WHAT IS EXPECTED: Repeat the data verbatim.

============

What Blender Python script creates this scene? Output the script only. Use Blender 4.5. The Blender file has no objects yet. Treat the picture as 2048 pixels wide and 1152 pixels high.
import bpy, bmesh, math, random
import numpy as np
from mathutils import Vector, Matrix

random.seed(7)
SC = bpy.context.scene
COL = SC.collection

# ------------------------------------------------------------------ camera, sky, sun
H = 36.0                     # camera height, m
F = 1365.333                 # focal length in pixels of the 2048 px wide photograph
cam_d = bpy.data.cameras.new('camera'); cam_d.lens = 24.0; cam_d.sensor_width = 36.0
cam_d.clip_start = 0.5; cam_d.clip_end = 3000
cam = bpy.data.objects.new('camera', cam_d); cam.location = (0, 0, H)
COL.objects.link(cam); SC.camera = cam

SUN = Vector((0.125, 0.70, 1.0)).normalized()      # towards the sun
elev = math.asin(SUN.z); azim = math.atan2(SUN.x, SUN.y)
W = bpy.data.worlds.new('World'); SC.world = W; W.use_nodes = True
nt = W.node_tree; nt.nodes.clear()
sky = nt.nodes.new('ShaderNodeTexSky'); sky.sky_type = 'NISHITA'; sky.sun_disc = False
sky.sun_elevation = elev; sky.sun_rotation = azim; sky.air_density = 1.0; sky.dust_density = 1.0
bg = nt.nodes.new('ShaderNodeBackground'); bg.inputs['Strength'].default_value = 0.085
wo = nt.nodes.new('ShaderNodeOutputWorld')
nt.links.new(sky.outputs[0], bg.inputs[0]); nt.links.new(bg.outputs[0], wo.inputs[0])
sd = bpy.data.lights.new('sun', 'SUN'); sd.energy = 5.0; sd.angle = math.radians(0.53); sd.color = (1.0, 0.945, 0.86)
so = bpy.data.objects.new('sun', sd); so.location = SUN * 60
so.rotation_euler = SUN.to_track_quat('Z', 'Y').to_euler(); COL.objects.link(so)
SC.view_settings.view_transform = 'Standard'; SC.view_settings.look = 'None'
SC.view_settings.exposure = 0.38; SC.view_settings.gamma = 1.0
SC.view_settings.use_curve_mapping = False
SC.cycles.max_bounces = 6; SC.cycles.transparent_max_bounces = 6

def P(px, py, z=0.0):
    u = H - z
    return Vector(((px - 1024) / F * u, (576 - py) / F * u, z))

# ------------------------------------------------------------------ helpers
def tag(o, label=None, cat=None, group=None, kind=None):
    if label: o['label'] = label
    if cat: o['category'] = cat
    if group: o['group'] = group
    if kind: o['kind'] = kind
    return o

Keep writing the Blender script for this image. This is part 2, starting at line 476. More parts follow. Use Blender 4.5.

============

TASK OUTPUT:
What Blender Python script creates this scene? Output the script only. Use Blender 4.5. The Blender file has no objects yet. Treat the picture as 2048 pixels wide and 1152 pixels high.
import bpy, bmesh, math, random
import numpy as np
from mathutils import Vector, Matrix

random.seed(7)
SC = bpy.context.scene
COL = SC.collection

# ------------------------------------------------------------------ camera, sky, sun
H = 36.0                     # camera height, m
F = 1365.333                 # focal length in pixels of the 2048 px wide photograph
cam_d = bpy.data.cameras.new('camera'); cam_d.lens = 24.0; cam_d.sensor_width = 36.0
cam_d.clip_start = 0.5; cam_d.clip_end = 3000
cam = bpy.data.objects.new('camera', cam_d); cam.location = (0, 0, H)
COL.objects.link(cam); SC.camera = cam

SUN = Vector((0.125, 0.70, 1.0)).normalized()      # towards the sun
elev = math.asin(SUN.z); azim = math.atan2(SUN.x, SUN.y)
W = bpy.data.worlds.new('World'); SC.world = W; W.use_nodes = True
nt = W.node_tree; nt.nodes.clear()
sky = nt.nodes.new('ShaderNodeTexSky'); sky.sky_type = 'NISHITA'; sky.sun_disc = False
sky.sun_elevation = elev; sky.sun_rotation = azim; sky.air_density = 1.0; sky.dust_density = 1.0
bg = nt.nodes.new('ShaderNodeBackground'); bg.inputs['Strength'].default_value = 0.085
wo = nt.nodes.new('ShaderNodeOutputWorld')
nt.links.new(sky.outputs[0], bg.inputs[0]); nt.links.new(bg.outputs[0], wo.inputs[0])
sd = bpy.data.lights.new('sun', 'SUN'); sd.energy = 5.0; sd.angle = math.radians(0.53); sd.color = (1.0, 0.945, 0.86)
so = bpy.data.objects.new('sun', sd); so.location = SUN * 60
so.rotation_euler = SUN.to_track_quat('Z', 'Y').to_euler(); COL.objects.link(so)
SC.view_settings.view_transform = 'Standard'; SC.view_settings.look = 'None'
SC.view_settings.exposure = 0.38; SC.view_settings.gamma = 1.0
SC.view_settings.use_curve_mapping = False
SC.cycles.max_bounces = 6; SC.cycles.transparent_max_bounces = 6

def P(px, py, z=0.0):
    u = H - z
    return Vector(((px - 1024) / F * u, (576 - py) / F * u, z))

# ------------------------------------------------------------------ helpers
def tag(o, label=None, cat=None, group=None, kind=None):
    if label: o['label'] = label
    if cat: o['category'] = cat
    if group: o['group'] = group
    if kind: o['kind'] = kind
    return o

Keep writing the Blender script for this image. This is part 2, starting at line 476. More parts follow. Use Blender 4.5.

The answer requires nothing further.